NCAR scientists generally align themselves with the camp that believes man's contribution to climate change, through the production of greenhouse gases--carbon dioxide, methane and water vapor--is both detectable and a cause for serious attempts at mitigation, if not outright alarm. NCAR researchers frequently make public pronouncements on the issue, sitting on presidential commissions and serving as major participants in the U.N.-sponsored International Panel on Climate Change (IPCC), which in 1995 released a proclamation that man had made a "discernible impact" on the climate of his home planet.

The CSU researchers are more likely to work quietly in their labs than to sound off publicly. They're counting on science to ultimately show whether man's contribution to global warming is a real threat or whether climate change can be attributed to purely natural causes.

In December, IPCC representatives from most of the world's countries will be meeting in Kyoto, Japan, to draft a treaty that would reduce greenhouse gases by limiting the burning of fossil fuels by industrialized nations. President Bill Clinton has already announced that the United States will make such a commitment; the Republican-controlled Senate, however, has warned against agreeing to anything that would seriously harm the U.S. economy.

Both sides of the global-warming debate--locally, nationally and internationally--charge each other with selling their science for money. Both sides accuse each other of using scare tactics: predictions of global catastrophe on one hand, economic ruin on the other. And both sides claim that they're in the majority.

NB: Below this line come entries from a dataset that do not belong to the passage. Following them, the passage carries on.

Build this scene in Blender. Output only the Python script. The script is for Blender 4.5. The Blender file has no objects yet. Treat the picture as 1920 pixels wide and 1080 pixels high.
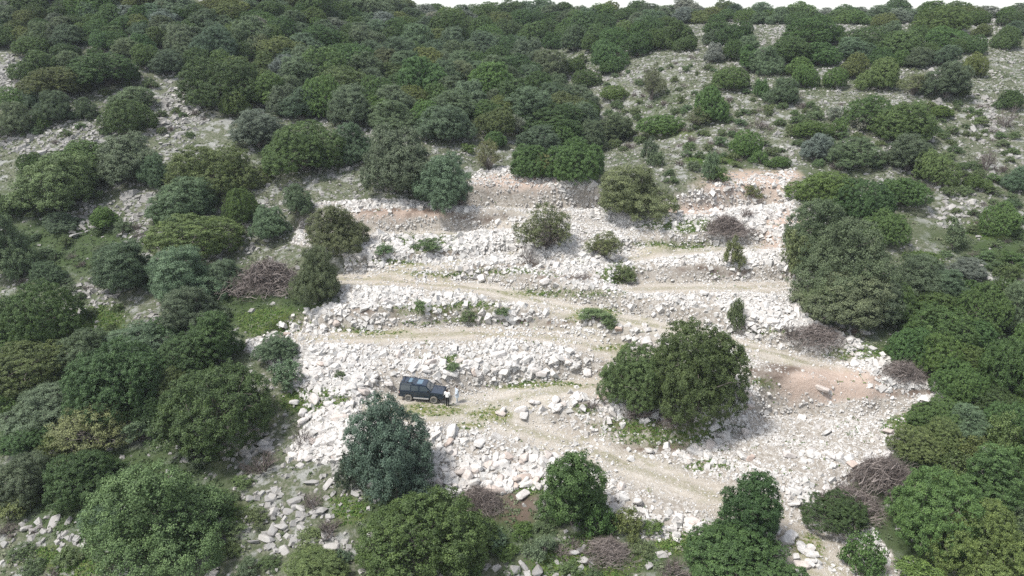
import bpy, bmesh, math, random
import numpy as np
from mathutils import Vector, Matrix

SC = bpy.context.scene
COL = SC.collection
R = math.radians
rng = np.random.default_rng(11)
random.seed(11)

# ------------------------------------------------------------------ camera, sky, sun, exposure
CAM_Z, PITCH, FPX = 31.0, R(19.0), 1371.0
cam_d = bpy.data.cameras.new('camera')
cam_d.sensor_width = 36.0
cam_d.lens = FPX / 1920 * 36.0
cam_d.clip_start, cam_d.clip_end = 0.5, 8000
cam = bpy.data.objects.new('camera', cam_d)
COL.objects.link(cam)
cam.location = (0, 0, CAM_Z)
cam.rotation_euler = (math.pi / 2 - PITCH, 0, 0)
SC.camera = cam

SUN_EL, SUN_AZ = R(60), R(-118)            # azimuth from +Y (up the hill), positive to the east
world = bpy.data.worlds.new('World')
SC.world = world
world.use_nodes = True
wn, wl = world.node_tree.nodes, world.node_tree.links
bg = wn['Background']
sky = wn.new('ShaderNodeTexSky')
sky.sky_type = 'NISHITA'
sky.sun_disc = False
sky.sun_elevation = SUN_EL
sky.sun_rotation = SUN_AZ
sky.dust_density = 1.5
sky.air_density = 1.0
cloud = wn.new('ShaderNodeHueSaturation')   # thin bright cloud: a paler sky
cloud.inputs['Saturation'].default_value = 0.38
cloud.inputs['Value'].default_value = 1.3
wl.new(sky.outputs[0], cloud.inputs['Color'])
wl.new(cloud.outputs[0], bg.inputs['Color'])
bg.inputs['Strength'].default_value = 0.15

sun_d = bpy.data.lights.new('sun', 'SUN')
sun_d.energy = 3.6
sun_d.angle = R(11)
sun_d.color = (1.0, 0.96, 0.90)
sun = bpy.data.objects.new('sun', sun_d)
COL.objects.link(sun)
sd = Vector((math.sin(SUN_AZ) * math.cos(SUN_EL), math.cos(SUN_AZ) * math.cos(SUN_EL), math.sin(SUN_EL)))
sun.rotation_euler = sd.to_track_quat('Z', 'Y').to_euler()
sun.location = (0, 0, 120)

SC.view_settings.view_transform = 'Standard'
SC.view_settings.look = 'None'
SC.view_settings.exposure = 0.52
SC.view_settings.gamma = 1.0
SC.cycles.use_denoising = False
SC.cycles.max_bounces = 5
SC.cycles.volume_bounces = 0
SC.cycles.diffuse_bounces = 3

# ------------------------------------------------------------------ helpers
def sstep(a, b, x):
    t = np.clip((x - a) / (b - a), 0, 1)
    return t * t * (3 - 2 * t)

def vnoise(x, y, seed=0):
    xi, yi = np.floor(x).astype(np.int64), np.floor(y).astype(np.int64)
    fx, fy = x - xi, y - yi
    fx, fy = fx * fx * (3 - 2 * fx), fy * fy * (3 - 2 * fy)
    def h(i, j):
        n = (i * 374761393 + j * 668265263 + seed * 974711) & 0x7fffffff
        n = ((n ^ (n >> 13)) * 1274126177) & 0x7fffffff
        return ((n ^ (n >> 16)) & 0xffff) / 65535.0
    a, b, c, d = h(xi, yi), h(xi + 1, yi), h(xi, yi + 1), h(xi + 1, yi + 1)
    return (a * (1 - fx) + b * fx) * (1 - fy) + (c * (1 - fx) + d * fx) * fy

def fbm(x, y, scale, octv=3, seed=0):
    s, a, t = 0, 1.0, 0
    for k in range(octv):
        s = s + a * (vnoise(x / scale * 2 ** k + 7.3 * k, y / scale * 2 ** k - 3.1 * k, seed + k) - 0.5)
        t += a
        a *= 0.5
    return s / t * 2

def link(name, me, parent=None, mats=None):
    o = bpy.data.objects.new(name, me)
    COL.objects.link(o)
    if parent is not None:
        o.parent = parent
    for m in (mats or []):
        me.materials.append(m)
    return o

def tag(o, label=None, cat=None, group=None, kind=None):
    if label: o['label'] = label
    if cat: o['category'] = cat
    if group: o['group'] = group
    if kind: o['kind'] = kind
    return o

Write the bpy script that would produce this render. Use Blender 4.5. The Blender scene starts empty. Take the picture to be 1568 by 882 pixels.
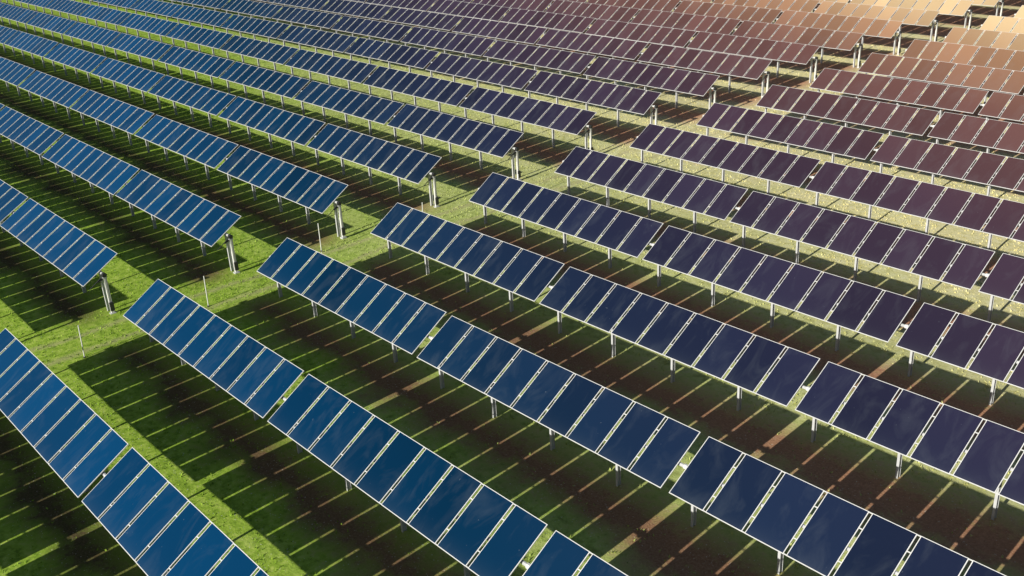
import bpy, math, random
import numpy as np
from mathutils import Vector, Matrix
random.seed(4); rng=np.random.default_rng(4)
sc=bpy.context.scene
P=5.9717; H=1.9612; T=0.5442; G=3.94; TAB=11.62; MP=1.268; NM=9
ct,st=math.cos(T),math.sin(T)
# ------------------------------------------------------------ node helpers
def mat(name):
    m=bpy.data.materials.new(name); m.use_nodes=True
    nt=m.node_tree; b=nt.nodes['Principled BSDF']; return m,nt,b
def N(nt,t,**k):
    n=nt.nodes.new(t)
    for a,v in k.items(): setattr(n,a,v)
    return n
def math_(nt,op,a,b=None,clamp=False):
    n=N(nt,'ShaderNodeMath',operation=op); n.use_clamp=clamp
    for i,v in enumerate((a,b)):
        if v is None: continue
        if hasattr(v,'is_linked'): nt.links.new(v,n.inputs[i])
        else: n.inputs[i].default_value=v
    return n.outputs[0]
def ramp(nt,fac,stops,interp='LINEAR'):
    n=N(nt,'ShaderNodeValToRGB'); n.color_ramp.interpolation=interp
    e=n.color_ramp.elements
    while len(e)<len(stops): e.new(0.5)
    for x,(p,c) in zip(e,stops): x.position=p; x.color=(*c,1) if len(c)==3 else c
    nt.links.new(fac,n.inputs[0]); return n.outputs[0]
def mix(nt,f,a,b,mode='MIX'):
    n=N(nt,'ShaderNodeMix',data_type='RGBA',blend_type=mode)
    for i,v in ((0,f),(6,a),(7,b)):
        if hasattr(v,'is_linked'): nt.links.new(v,n.inputs[i])
        else: n.inputs[i].default_value=(*v,1) if isinstance(v,tuple) else v
    return n.outputs[2]
def noise(nt,vec,scale,detail=4,rough=.55,dist=0):
    n=N(nt,'ShaderNodeTexNoise'); n.inputs['Scale'].default_value=scale
    n.inputs['Detail'].default_value=detail; n.inputs['Roughness'].default_value=rough
    n.inputs['Distortion'].default_value=dist
    nt.links.new(vec,n.inputs['Vector']); return n.outputs['Fac']
def pos(nt):
    g=N(nt,'ShaderNodeNewGeometry'); s=N(nt,'ShaderNodeSeparateXYZ')
    nt.links.new(g.outputs['Position'],s.inputs[0]); return g.outputs['Position'],s.outputs
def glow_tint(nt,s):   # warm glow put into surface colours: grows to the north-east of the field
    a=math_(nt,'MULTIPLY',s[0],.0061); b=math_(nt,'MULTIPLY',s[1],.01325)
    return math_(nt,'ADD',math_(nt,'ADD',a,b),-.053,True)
# ------------------------------------------------------------ materials
def m_glass():
    m,nt,b=mat('thin_film_glass')
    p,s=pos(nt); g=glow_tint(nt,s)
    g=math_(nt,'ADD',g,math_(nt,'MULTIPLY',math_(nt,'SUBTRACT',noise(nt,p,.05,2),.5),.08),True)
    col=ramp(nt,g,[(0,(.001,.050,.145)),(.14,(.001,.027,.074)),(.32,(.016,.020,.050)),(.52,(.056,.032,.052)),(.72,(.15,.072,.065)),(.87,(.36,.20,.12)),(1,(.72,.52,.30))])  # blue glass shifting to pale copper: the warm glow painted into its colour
    uv=N(nt,'ShaderNodeUVMap'); su=N(nt,'ShaderNodeSeparateXYZ'); nt.links.new(uv.outputs[0],su.inputs[0])
    oi=N(nt,'ShaderNodeObjectInfo')
    cell=math_(nt,'ADD',math_(nt,'FLOOR',su.outputs[0]),math_(nt,'MULTIPLY',oi.outputs['Random'],97.))
    wn=N(nt,'ShaderNodeTexWhiteNoise',noise_dimensions='1D'); nt.links.new(cell,wn.inputs['W'])
    vary=math_(nt,'ADD',math_(nt,'MULTIPLY',wn.outputs['Value'],.4),.8)
    hs=N(nt,'ShaderNodeHueSaturation'); nt.links.new(col,hs.inputs['Color']); nt.links.new(vary,hs.inputs['Value'])
    mp=N(nt,'ShaderNodeMapping'); mp.inputs['Rotation'].default_value=(0,0,.6); mp.inputs['Scale'].default_value=(1.6,.6,1)
    nt.links.new(p,mp.inputs[0])
    cl=noise(nt,mp.outputs[0],.8,5,.62,.9)
    d=math_(nt,'MULTIPLY',math_(nt,'SUBTRACT',cl,.50,True),.22)
    low=math_(nt,'MULTIPLY',math_(nt,'POWER',math_(nt,'SUBTRACT',1.,su.outputs[1]),9.),.04)
    d=math_(nt,'ADD',d,low)
    spots=math_(nt,'MULTIPLY',math_(nt,'GREATER_THAN',noise(nt,p,9,2,.5),.765),.14)
    d=math_(nt,'ADD',d,spots,True)
    c=mix(nt,d,hs.outputs[0],(.36,.42,.46))
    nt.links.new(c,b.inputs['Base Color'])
    r=math_(nt,'ADD',math_(nt,'MULTIPLY',cl,.22),.10); nt.links.new(r,b.inputs['Roughness'])
    b.inputs['IOR'].default_value=1.36
    return m
def m_simple(name,col,metal=0,rough=.5,var=.15,sc_=8):
    m,nt,b=mat(name); p,s=pos(nt)
    n=noise(nt,p,sc_,3)
    c=mix(nt,n,tuple(x*(1-var) for x in col),tuple(min(1,x*(1+var)) for x in col))
    nt.links.new(c,b.inputs['Base Color']); b.inputs['Metallic'].default_value=metal; b.inputs['Roughness'].default_value=rough
    return m
GLASS=m_glass()
ALU=m_simple('anodised_aluminium',(.84,.84,.84),0,.5)
STEEL=m_simple('galvanised_steel',(.56,.57,.58),.0,.6,.2,5)
BACK=m_simple('module_back',(.05,.05,.055),0,.6)
WHITE=m_simple('white_powder_coat',(.75,.75,.73),0,.5,.08)
DARK=m_simple('dark_control_box',(.03,.032,.035),0,.5)

def m_ground():
    m,nt,b=mat('grass_and_soil'); p,s=pos(nt); g=glow_tint(nt,s)
    n1=noise(nt,p,.35,4,.6); n2=noise(nt,p,3.2,5,.7); n3=noise(nt,p,14,4,.75); n4=noise(nt,p,.09,2)
    grass=ramp(nt,n2,[(.28,(.13,.24,.022)),(.5,(.36,.54,.060)),(.72,(.60,.72,.16))])
    glow_grass=ramp(nt,n2,[(.28,(.66,.60,.24)),(.5,(.92,.85,.46)),(.72,(.97,.92,.64))])  # grass colour with the warm glow painted in
    gm=math_(nt,'ADD',math_(nt,'MULTIPLY',math_(nt,'SUBTRACT',g,.08),2.2),math_(nt,'MULTIPLY',math_(nt,'SUBTRACT',n1,.5),.6),True)
    cov=mix(nt,gm,grass,glow_grass)
    soil=ramp(nt,n3,[(.3,(.04,.024,.015)),(.55,(.10,.062,.040)),(.75,(.19,.13,.09))])
    soil=mix(nt,math_(nt,'MULTIPLY',g,2.0,True),soil,ramp(nt,n3,[(.3,(.48,.20,.12)),(.6,(.74,.37,.23)),(.8,(.84,.52,.34))]))  # soil reddened and lifted where the glow is painted in
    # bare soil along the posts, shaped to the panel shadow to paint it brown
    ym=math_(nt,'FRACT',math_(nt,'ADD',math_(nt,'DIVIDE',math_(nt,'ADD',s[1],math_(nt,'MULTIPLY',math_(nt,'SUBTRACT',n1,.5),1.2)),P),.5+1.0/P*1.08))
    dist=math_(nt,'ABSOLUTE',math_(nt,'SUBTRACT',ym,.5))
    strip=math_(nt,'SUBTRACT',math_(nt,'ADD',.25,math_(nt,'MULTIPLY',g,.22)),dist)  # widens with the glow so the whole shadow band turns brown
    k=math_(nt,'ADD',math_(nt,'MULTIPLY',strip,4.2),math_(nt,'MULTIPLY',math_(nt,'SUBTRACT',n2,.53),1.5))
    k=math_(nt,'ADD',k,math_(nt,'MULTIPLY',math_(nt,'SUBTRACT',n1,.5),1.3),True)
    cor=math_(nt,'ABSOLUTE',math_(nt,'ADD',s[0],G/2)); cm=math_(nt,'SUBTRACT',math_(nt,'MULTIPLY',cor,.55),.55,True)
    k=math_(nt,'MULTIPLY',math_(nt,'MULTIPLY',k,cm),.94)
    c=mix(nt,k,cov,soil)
    c=mix(nt,math_(nt,'MULTIPLY',math_(nt,'GREATER_THAN',noise(nt,p,16,1,.5),.73),.8),c,(.72,.68,.56))
    nt_=math_(nt,'MULTIPLY',math_(nt,'SUBTRACT',n1,.5),1.2)
    tr=math_(nt,'ABSOLUTE',math_(nt,'SUBTRACT',math_(nt,'ABSOLUTE',math_(nt,'ADD',math_(nt,'ADD',s[0],1.9),nt_)),.85))
    tr=math_(nt,'MULTIPLY',math_(nt,'SUBTRACT',.34,tr,True),1.6)
    c=mix(nt,tr,c,(.55,.48,.28))
    hs=N(nt,'ShaderNodeHueSaturation'); nt.links.new(c,hs.inputs['Color']); nt.links.new(math_(nt,'ADD',math_(nt,'MULTIPLY',n4,.5),.78),hs.inputs['Value'])
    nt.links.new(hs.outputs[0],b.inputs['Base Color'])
    b.inputs['Roughness'].default_value=.95; b.inputs['Specular IOR Level'].default_value=.1
    bp=N(nt,'ShaderNodeBump'); bp.inputs['Strength'].default_value=.4; bp.inputs['Distance'].default_value=.08
    nt.links.new(n3,bp.inputs['Height']); nt.links.new(bp.outputs[0],b.inputs['Normal'])
    return m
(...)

"They're forty miles apart," Glantz says of the NCAR and CSU scientists. "They all have Ph.D.s. They all read the same science. But in some cases, they won't even talk to each other...You have to ask: What is happening to science?"

Good question.

The National Center for Atmospheric Research sits high above Boulder on a mesa, fulfilling the dream of its founder, Walter Orr Roberts, that NCAR scientists "see human civilization below, the mountain wilderness behind, and the ever-changing skies" as they try to understand the connections between them.